Hye Ky Mi Gia – Cheap Eats in Seattle
1207 S Jackson St Seattle, WA 98144
Anyone with a finely-honed taste for Asian food respects the mini mall. To some, the concrete jungle of LA’s koreatown, bespotted as it is by nail salons, massage parlors, cram schools, and travel agencies, is a thing of beauty. Of course we’re writing not about LA, but about Seattle in this article series. But Seattle’s Chinatown, bisected by route 5, has an old section, with stately brick buildings and a view of the sound, and a new section that’s wonderfully LA, and it’s there, on Jackson ave, where Hye Ky Mi Gia resides, across the street from a Vietnamese travel agency, and kitty corner from a Taiwanese bubble tea shop.
“There’s no way this can possibly be bad,” we decided. Over the course of two visits – yes, this spot joins the rarified “two visit” club – we went deep, and the menu proved equal to the task.
Starting light, we tried the wonton soup. The broth, the harbinger for things good-or-bad to come, was exceptional. Wontons themselves were delicate and thin, the meat inside them finely chopped and well-seasoned.
Next we tried another stand-by that Chinese restaurants perennially…muck…up, mi fen noodles (there’s no consensus on how to write this but everything’s a bad translation of 米粉). This can be delightful and multidimensional, or it can be oily and depressing. Luckily it was the first.
During the first visit I noticed some of the “regulars” noshing a noodle soup with a roasted chicken leg, bone-in, and the next day I tried it. Some of the best chicken in memory. The noodles were wheat, and al dente. The broth was aromatic and complex.

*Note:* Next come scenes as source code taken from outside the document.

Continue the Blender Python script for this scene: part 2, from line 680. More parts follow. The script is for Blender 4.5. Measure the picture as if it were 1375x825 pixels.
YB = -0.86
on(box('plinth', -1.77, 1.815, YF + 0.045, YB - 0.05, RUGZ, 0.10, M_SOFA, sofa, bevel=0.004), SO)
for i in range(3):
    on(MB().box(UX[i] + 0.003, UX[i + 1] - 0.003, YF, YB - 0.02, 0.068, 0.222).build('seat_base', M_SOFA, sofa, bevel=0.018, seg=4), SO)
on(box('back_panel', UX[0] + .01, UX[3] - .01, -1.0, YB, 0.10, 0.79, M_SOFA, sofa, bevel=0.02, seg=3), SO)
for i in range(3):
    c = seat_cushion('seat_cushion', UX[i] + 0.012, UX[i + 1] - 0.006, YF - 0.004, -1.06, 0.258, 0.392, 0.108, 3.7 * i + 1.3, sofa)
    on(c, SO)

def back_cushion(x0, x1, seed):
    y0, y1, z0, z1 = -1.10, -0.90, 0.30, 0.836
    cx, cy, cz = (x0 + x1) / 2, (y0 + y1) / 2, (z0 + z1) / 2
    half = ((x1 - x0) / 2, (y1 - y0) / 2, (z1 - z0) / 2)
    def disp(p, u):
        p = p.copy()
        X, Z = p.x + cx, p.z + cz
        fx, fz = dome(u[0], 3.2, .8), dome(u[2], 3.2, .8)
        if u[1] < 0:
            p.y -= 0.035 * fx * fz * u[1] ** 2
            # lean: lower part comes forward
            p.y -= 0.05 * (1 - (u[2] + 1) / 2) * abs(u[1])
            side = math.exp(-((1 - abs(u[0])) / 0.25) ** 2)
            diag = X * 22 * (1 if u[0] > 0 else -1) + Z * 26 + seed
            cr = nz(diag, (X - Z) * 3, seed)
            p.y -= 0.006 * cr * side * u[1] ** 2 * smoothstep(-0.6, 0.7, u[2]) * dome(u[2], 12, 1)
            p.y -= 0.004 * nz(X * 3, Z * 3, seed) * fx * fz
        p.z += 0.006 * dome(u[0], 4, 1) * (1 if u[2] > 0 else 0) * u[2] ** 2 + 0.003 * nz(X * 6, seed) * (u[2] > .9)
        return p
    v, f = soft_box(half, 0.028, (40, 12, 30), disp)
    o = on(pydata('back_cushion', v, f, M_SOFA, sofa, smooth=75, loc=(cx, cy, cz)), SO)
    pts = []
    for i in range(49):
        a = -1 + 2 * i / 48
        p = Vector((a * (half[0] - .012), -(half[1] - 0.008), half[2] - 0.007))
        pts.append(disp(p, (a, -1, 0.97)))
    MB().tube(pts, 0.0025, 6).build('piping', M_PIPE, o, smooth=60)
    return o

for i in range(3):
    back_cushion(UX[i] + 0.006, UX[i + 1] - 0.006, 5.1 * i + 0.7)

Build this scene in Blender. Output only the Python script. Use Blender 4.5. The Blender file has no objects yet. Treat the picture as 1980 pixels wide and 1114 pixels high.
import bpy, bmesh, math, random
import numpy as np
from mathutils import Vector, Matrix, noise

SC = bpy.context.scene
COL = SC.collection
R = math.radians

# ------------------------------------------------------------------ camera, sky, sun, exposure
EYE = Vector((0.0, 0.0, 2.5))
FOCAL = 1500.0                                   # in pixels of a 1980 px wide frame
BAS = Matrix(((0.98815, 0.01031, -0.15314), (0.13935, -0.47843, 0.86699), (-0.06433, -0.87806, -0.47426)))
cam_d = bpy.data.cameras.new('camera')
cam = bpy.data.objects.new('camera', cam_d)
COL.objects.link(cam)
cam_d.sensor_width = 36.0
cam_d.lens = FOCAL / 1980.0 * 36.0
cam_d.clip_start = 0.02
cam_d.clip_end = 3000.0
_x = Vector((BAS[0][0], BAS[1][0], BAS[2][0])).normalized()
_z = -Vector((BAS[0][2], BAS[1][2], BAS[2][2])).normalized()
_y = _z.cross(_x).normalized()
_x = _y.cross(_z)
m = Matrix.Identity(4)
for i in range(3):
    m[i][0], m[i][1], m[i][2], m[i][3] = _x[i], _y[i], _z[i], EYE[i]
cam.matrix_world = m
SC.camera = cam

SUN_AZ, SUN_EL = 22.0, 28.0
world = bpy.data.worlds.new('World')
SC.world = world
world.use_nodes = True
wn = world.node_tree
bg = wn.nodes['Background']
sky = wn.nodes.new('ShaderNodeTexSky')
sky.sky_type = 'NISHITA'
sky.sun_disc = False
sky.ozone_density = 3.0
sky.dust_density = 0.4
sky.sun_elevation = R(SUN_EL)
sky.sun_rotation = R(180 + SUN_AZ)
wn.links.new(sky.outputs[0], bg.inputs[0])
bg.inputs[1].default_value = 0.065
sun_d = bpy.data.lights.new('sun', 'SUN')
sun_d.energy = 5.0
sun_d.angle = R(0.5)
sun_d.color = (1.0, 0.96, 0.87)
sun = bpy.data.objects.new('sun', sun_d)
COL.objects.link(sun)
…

I’ve been to China, Hong Kong, and Taiwan, and I have two categories of Asian restaurant – those that are a decent substitute state-side and those I would appreciate even in their native country. If I stumbled into Hye Ky Mi Gia at a food court in Hong Kong or Singapore, I don’t feel it would be noticeably below the standard for those countries, and anyone who’s been understands what a high compliment that is.